Music I Liked – Hamilton
Right now the only music that matters is Hamilton. That’s right, I got to see Hamilton this weekend. Of course I’m going to tell you about it.
Dude, How’d you get tickets to Hamilton?
Last fall I signed up for the Ticketmaster lottery that would grant access to ticket sales when they opened for Hamilton. I didn’t win. But my opera buddy did. At the request of a coworker, she bought an extra pair of tickets. But the coworker had actually won the lottery, too, and already bought their own tickets.
My noble friend, who could have sold her extra tickets for roughly the price of four plane tickets to Hawaii, instead chose to offer them to me at cost. Naturally I assumed I’d bring my 8th-grader. She’s studying American history this year at Hamilton Middle School, and all of her friends are obsessed with the play. They’ve memorized all the songs from YouTube videos or something.
The plot thickened when we discovered that my daughter’s annual orchestra overnight camp was the same day as our Hamilton tickets. But she was not the only girl in the string section with that dilemma, and was able to catch an early ride home (skipping her own end-of-camp performance) in time for the matinee. (In a bizarre case of serendipity – I guess serendipity always is bizarre – we discovered on arrival at theater that her friends had the seats behind us.)
Only after announcing our good luck did I find out that Hamilton is also the toast of the third grade, and my younger daughter also really wanted to go.
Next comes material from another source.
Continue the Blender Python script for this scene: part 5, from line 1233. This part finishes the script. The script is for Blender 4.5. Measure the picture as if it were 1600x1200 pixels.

I considered sending both girls and sitting in a coffee shop across the street from the Paramount during the performance. But then I realized that would basically be asking my friend, who already gave up hundreds of dollars in profits, to babysit my kids since she would be sitting right next to them. So now I’m back with the rest of the world, entering the daily lottery for discounted tickets on the Hamilton app.
So about that Hamilton
I didn’t know that listening to Broadway plays on YouTube was a thing, so I came into Hamilton pretty cold. All I knew was that Lin-Manuel Miranda took one of the less-famous Founding Fathers and set his life story to much hipper music than Broadway usually uses. My only experience of his music was the Moana soundtrack, which honestly was pretty boring and repetitive. (Loved the movie overall, though.)
As soon as the lights dimmed, people started screaming. About thirty seconds in, I thought to myself, “Wow this audience really loves Hamilton.” About three minutes in I thought, “Holy shit! This is amazing.” About the same time I heard a teenage boy behind me say, “Oh my god this is amazing!” I spent most o the second act sobbing, not because of the tragic events of Hamilton’s last years, but because I was completely overwhelmed with the fact that I will never write anything that good in my life.